Saturday, May 05, 2012

Billy Sills


















Most of us end up with no more than five or six people who remember us. Teachers have thousands of people who remember them for the rest of their lives." –Andy Rooney

My vote for the best 63 Highlander teacher is Billy West Sills. He was only 34 when he taught our senior classes and was a slight man who was always nicely dressed in a coat and tie. He exuded a quiet dignity and strength of character that enabled him to control his classrooms in a calm, competent manner. He was not a macho-type, but rather was a man who tended to command respect with a firmness that I don't recall as being threatening in any way. He had a thorough knowledge of his subjects which, as you might recall, were American History and Government.

I’m pretty sure I took every class Mr. Sills taught and I’m sure that my keen appreciation of history today traces directly back to his contributions to my education. I don’t have any specific anecdotal remembrances of Mr. Sills. My memory of him is more in the manner of a body of shared experience. After we graduated and went on, his career path took him to the ISD level as an administrator and later, I think, as the district historian. Just as Andy Rooney points out, Mr. Sills was very well regarded by a large population that he touched during his life. There are some FWISD facilities named after him. He died in 2002 at age 74. Men like Billy West Sills don’t come along very often and the world is a lesser place without him.
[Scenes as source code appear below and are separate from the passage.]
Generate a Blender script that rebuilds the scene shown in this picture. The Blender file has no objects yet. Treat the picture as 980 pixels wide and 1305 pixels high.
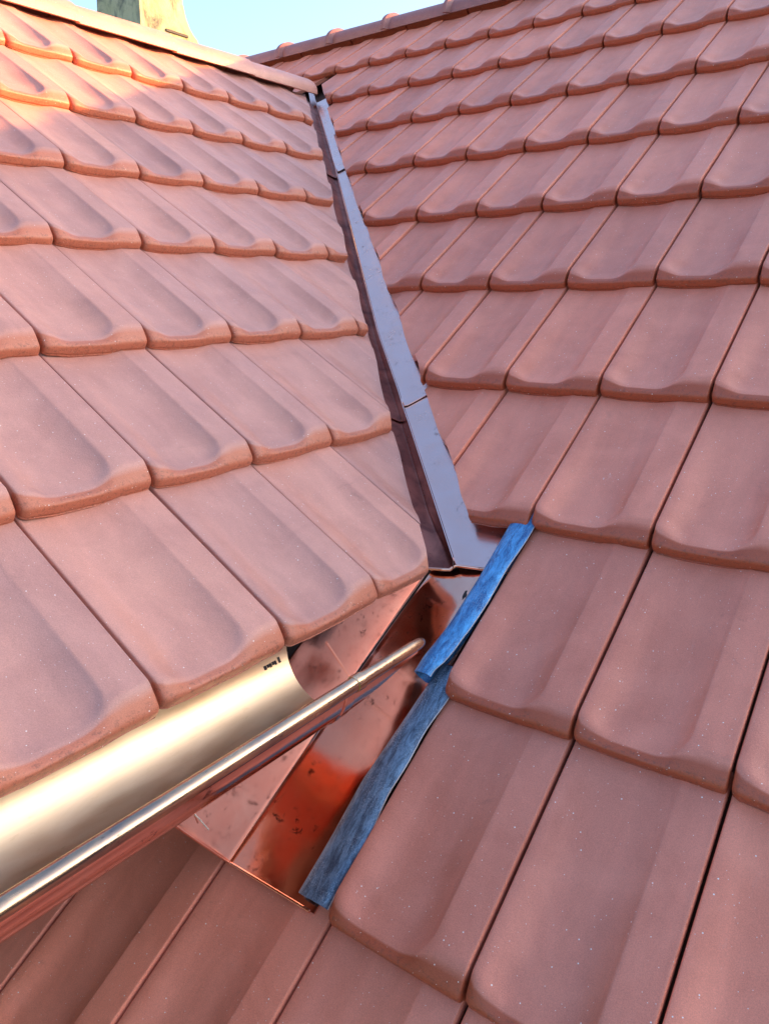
import bpy, bmesh, math, random
import numpy as np
from mathutils import Matrix, Vector
random.seed(7)
S = bpy.context.scene
COL = S.collection

# ------------------------------------------------------------------ survey of the place (units of one tile width)
U = 0.22                      # metres per tile width
HZ = 7.2                      # height of the viewer above the ground, metres
PITCH = 0.62867418
ASP = 1.66369557              # exposed tile length / width
cp, sp = math.cos(PITCH), math.sin(PITCH)
OR = Vector((-1.65282517, 3.01018167, -3.80729625))
OL = Vector((-3.18739938, 2.39580615, -2.3888696))
SR, NR = Vector((0, cp, sp)), Vector((0, -sp, cp))
SL, NL = Vector((-cp, 0, sp)), Vector((sp, 0, cp))
EX, EY = Vector((1, 0, 0)), Vector((0, 1, 0))
OFF = Vector((0, 0, HZ))
def w2m(p): return Vector(p) * U + OFF
def interp(x, xs, ys):
    return float(np.interp(x, xs, ys))
def colR(i): return i + interp(i, [-14, -9, -8, -7, -6, -5, -4, -3, -2, -1, 0, 1, 4], [.03, .016, .024, .043, .036, .026, .016, -.008, -.024, -.038, -.037, -.054, -.09])
def rowR(j): return j + interp(j, [-1, 0, 1, 2, 3, 4, 5, 6, 7, 8, 9, 10], [-.037, -.037, -.033, -.035, -.038, -.008, -.002, .01, .036, .053, .055, .06])
def colL(i): return i + interp(i, [-3, 0, 1, 2, 3, 4, 5, 6, 7, 8, 9, 12], [-.12, -.064, -.041, -.029, -.014, -.003, .011, .024, .038, .041, .036, .04])
def rowL(j): return j + interp(j, [0, 1, 2, 3, 4, 5, 6, 7], [.127, .076, .023, -.006, -.058, -.083, -.08, -.10])
def PR(x, row, h=0): return OR + EX * x + SR * (row * ASP) + NR * h
def PL(x, row, h=0): return OL + EY * x + SL * (row * ASP) + NL * h

# ------------------------------------------------------------------ camera
cam = bpy.data.cameras.new('camera'); camo = bpy.data.objects.new('camera', cam); COL.objects.link(camo)
cam.sensor_fit = 'VERTICAL'; cam.sensor_height = 36; cam.lens = 969.31 / 1305 * 36
cam.clip_start = 0.01; cam.clip_end = 3000
right = Vector((0.80306741, 0.59579097, -0.01076389)); down = Vector((0.15189249, -0.22213619, -0.96311172)); fwd = Vector((-0.57620431, 0.77180868, -0.26888651))
m = Matrix((( right.x, -down.x, -fwd.x, 0), (right.y, -down.y, -fwd.y, 0), (right.z, -down.z, -fwd.z, HZ), (0, 0, 0, 1)))
camo.matrix_world = m
S.camera = camo

# ------------------------------------------------------------------ sky and sun
sun_dir = Vector((0.62, 0.70, 0.70 * 0.395)).normalized()
elev = math.asin(sun_dir.z); azim = math.atan2(sun_dir.x, sun_dir.y)
W = bpy.data.worlds.new('World'); S.world = W; W.use_nodes = True
nt = W.node_tree; bg = nt.nodes['Background']
sky = nt.nodes.new('ShaderNodeTexSky'); sky.sky_type = 'NISHITA'; sky.sun_disc = False
sky.sun_elevation = elev; sky.sun_rotation = azim; sky.air_density = 1.0; sky.dust_density = 5.0; sky.ozone_density = 2.4; sky.altitude = 500
nt.links.new(sky.outputs[0], bg.inputs[0]); bg.inputs[1].default_value = 0.15
sun = bpy.data.lights.new('sun', 'SUN'); sun.energy = 3.8; sun.angle = math.radians(0.6); sun.color = (1, 0.47, 0.13)
suno = bpy.data.objects.new('sun', sun); COL.objects.link(suno)
suno.rotation_euler = (-sun_dir).to_track_quat('-Z', 'Y').to_euler(); suno.location = (0, 0, 20)
S.view_settings.view_transform = 'Standard'; S.view_settings.look = 'None'; S.view_settings.exposure = 2.05; S.view_settings.gamma = 1
S.render.engine = 'CYCLES'

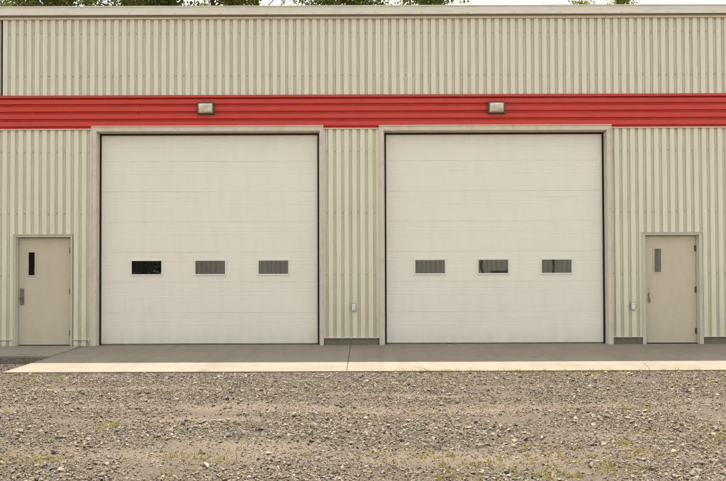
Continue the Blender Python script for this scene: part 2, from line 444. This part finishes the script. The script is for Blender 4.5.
# ------------------------------------------------------------------ wall lights
def wall_light(x, z, label):
    t = tag(empty('wall_light', (x, -.004, z)), label, 'wall light', 'floodlights on the red band')
    w, h, d = .172, .118, .115
    def wedge(bm, w, h, y0, y1, top, bot, mi=0):
        # back plate rectangle to a slightly smaller, forward-leaning front
        back = [(-w, y0, -h), (w, y0, -h), (w, y0, h), (-w, y0, h)]
        k = .93
        front = [(-w * k, y1 + bot, -h * .9), (w * k, y1 + bot, -h * .9), (w * k, y1 + top, h * .96), (-w * k, y1 + top, h * .96)]
        A = [bm.verts.new(p) for p in back]; F = [bm.verts.new(p) for p in front]
        for i in range(4): bm.faces.new((A[i], A[(i + 1) % 4], F[(i + 1) % 4], F[i])).material_index = mi
        bm.faces.new(A); return F
    bm = bmesh.new()
    F = wedge(bm, w, h, 0, -d, 0, .045)
    inner = [bm.verts.new(Vector(v.co) * 1.0) for v in F]
    cen = sum((v.co for v in F), Vector()) / 4
    for v in inner:
        v.co = cen + Vector(((v.co.x - cen.x) * .88, (v.co.y - cen.y) * .84, (v.co.z - cen.z) * .83))
    deep = [bm.verts.new(v.co + Vector((0, .018, 0))) for v in inner]
    for i in range(4):
        j = (i + 1) % 4
        bm.faces.new((F[i], F[j], inner[j], inner[i])); bm.faces.new((inner[i], inner[j], deep[j], deep[i]))
    lens_pts = [v.co.copy() for v in deep]
    bm.faces.new(deep)
    link('housing', bm, M['bronze'], t, bevel=.004)
    bm = bmesh.new()
    n = 8; g = []
    for i in range(n + 1):
        row = []
        for j in range(n + 1):
            u, q = i / n, j / n
            p = (lens_pts[0] * (1 - u) + lens_pts[1] * u) * (1 - q) + (lens_pts[3] * (1 - u) + lens_pts[2] * u) * q
            bul = .030 * (1 - (2 * u - 1) ** 6) * (1 - (2 * q - 1) ** 6)
            row.append(bm.verts.new(p + Vector((0, -.004 - bul, 0)) ))
        g.append(row)
    for i in range(n):
        for j in range(n): bm.faces.new((g[i][j], g[i + 1][j], g[i + 1][j + 1], g[i][j + 1]))
    link('lens', bm, M['lens'], t, smooth=True)
    bm = bmesh.new(); box(bm, -.05, .05, .001, .032, -.07, .07); link('bracket', bm, M['bronze'], t, bevel=.004)
    for sx in (-1, 1):
        bm = bmesh.new(); cyl(bm, (sx * w * .86, -d + .005, h * .86), (0, -1, 0), .007, .008, 8)
        link('lens_screw', bm, M['steel'], t)
wall_light(-3.075, 4.642, 'bronze framed floodlight on the red band above the left overhead door')
wall_light(2.625, 4.636, 'bronze framed floodlight on the red band above the right overhead door')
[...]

Mr. Sills walked with a very pronounced limp caused by polio.  No matter though. About the only way that limp inhibited Mr. Sills was to prohibit him from being a competitive sprinter. He was first cabin in every respect. God bless you, Mr. Sills, and thank you for all the help.

Adios.

Tuesday, May 01, 2012

Mr. Bill Polson


For some of us, Bill Polson was our 10th grade World History teacher. While I've taken pains to either ignore those about whom I have nothing good to say, Bill Polson is my first exception. That's not to imply that I have only bad things to say about him, it's more that I just have nothing good to say about him...yet he was an interesting character.
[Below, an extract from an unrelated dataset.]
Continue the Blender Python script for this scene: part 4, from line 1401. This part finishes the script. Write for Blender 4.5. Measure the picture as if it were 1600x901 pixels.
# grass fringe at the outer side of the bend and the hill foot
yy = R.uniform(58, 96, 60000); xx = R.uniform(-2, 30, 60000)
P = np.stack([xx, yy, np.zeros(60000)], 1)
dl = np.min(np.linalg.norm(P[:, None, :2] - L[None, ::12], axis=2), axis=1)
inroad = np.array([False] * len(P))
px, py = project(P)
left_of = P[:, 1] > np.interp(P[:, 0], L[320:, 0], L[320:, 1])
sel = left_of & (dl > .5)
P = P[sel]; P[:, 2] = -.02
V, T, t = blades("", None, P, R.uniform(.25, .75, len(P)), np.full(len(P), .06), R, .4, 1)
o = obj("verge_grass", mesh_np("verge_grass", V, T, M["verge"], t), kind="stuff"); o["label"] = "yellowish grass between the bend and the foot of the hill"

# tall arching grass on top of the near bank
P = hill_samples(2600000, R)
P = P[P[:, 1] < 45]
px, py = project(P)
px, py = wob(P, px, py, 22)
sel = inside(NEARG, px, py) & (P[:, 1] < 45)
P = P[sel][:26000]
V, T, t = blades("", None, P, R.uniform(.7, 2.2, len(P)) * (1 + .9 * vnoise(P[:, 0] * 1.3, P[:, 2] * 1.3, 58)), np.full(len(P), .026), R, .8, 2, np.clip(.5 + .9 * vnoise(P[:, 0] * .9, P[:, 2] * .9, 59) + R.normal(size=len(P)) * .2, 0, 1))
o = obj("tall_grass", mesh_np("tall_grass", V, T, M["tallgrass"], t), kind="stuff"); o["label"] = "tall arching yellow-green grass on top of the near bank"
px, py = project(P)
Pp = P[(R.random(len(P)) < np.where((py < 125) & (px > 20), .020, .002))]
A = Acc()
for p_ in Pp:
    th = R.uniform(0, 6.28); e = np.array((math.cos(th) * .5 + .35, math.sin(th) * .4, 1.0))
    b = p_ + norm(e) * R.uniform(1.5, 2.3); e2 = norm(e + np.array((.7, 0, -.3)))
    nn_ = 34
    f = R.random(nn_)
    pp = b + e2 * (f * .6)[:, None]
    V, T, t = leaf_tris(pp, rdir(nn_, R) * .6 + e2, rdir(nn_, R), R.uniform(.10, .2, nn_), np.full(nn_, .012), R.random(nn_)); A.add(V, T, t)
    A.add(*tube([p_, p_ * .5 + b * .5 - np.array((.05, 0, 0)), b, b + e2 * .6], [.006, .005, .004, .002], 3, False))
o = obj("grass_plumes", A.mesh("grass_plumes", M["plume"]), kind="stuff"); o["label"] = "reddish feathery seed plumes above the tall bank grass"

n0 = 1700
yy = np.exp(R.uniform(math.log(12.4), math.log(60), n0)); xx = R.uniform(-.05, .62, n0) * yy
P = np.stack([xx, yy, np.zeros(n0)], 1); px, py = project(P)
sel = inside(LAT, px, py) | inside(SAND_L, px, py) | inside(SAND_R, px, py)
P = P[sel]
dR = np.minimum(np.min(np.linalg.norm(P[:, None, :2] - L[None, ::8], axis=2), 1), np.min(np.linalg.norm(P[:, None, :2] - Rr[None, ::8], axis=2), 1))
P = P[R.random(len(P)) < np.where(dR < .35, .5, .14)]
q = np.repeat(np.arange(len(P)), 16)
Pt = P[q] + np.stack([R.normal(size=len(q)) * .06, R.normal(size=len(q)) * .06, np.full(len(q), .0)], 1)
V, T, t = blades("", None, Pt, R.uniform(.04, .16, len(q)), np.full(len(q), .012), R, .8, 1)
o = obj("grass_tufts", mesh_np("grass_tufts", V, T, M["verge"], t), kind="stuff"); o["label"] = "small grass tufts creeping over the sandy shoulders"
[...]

Mr. Polson was, in my estimation, the laziest teacher I recall throughout my schooling. He also had the job of keeping the locker assignments straight and dealing with lost or broken locks. After school, I think he drove a school bus. For Mr. Polson, teaching consisted of taking out his textbook and reading from it...verbatim. His delivery was a slow monotone drawl, the cadence broken only by his looking up occasionally to see who had nodded off.

Thankfully, he broke up the monotony of his class by having a couple of girls write the test questions on the chalk board a day or two before the Friday test...the every Friday test. Only girls did the chalk board writing and not always the same girls, but they were usually attractive.

Everyone in class had to copy those questions off onto their own papers in order to study them for the upcoming test which always consisted of those same questions, verbatim. It may never have occurred to Mr. Polson to mimeograph the questions onto a handout as was done by most other teachers; or it may have been something else. As I mentioned in another posting, girls of our day wore loose-fitting dresses similar to those worn by their mothers, so we boys had little opportunity to effectively appraise their figures.

However, an interesting thing occurred when the girls of that day wrote on the chalk boards. Due to some complicated principles of leverage (one of Newton's laws), the pressure exerted by her arm on the chalk board caused her backside to jut out in an equal and opposite direction and move in sync with her writing arm. So, if she were writing quickly, well the reactive movement going on under that dress was pretty quick also. Now, that made concentrating on writing those questions onto your paper somewhat difficult, but the weekly shows were memorable.

I wonder if Mr. Polson ever picked up on that...h-m-m.

Rounding out his week by having a couple of girls, always girls, grade the Friday tests and write the results in his grade book, Mr. Polson was set for a quiet weekend to repair himself for a couple of days of strenuous reading from his textbook the following week. As I said, he was an interesting character.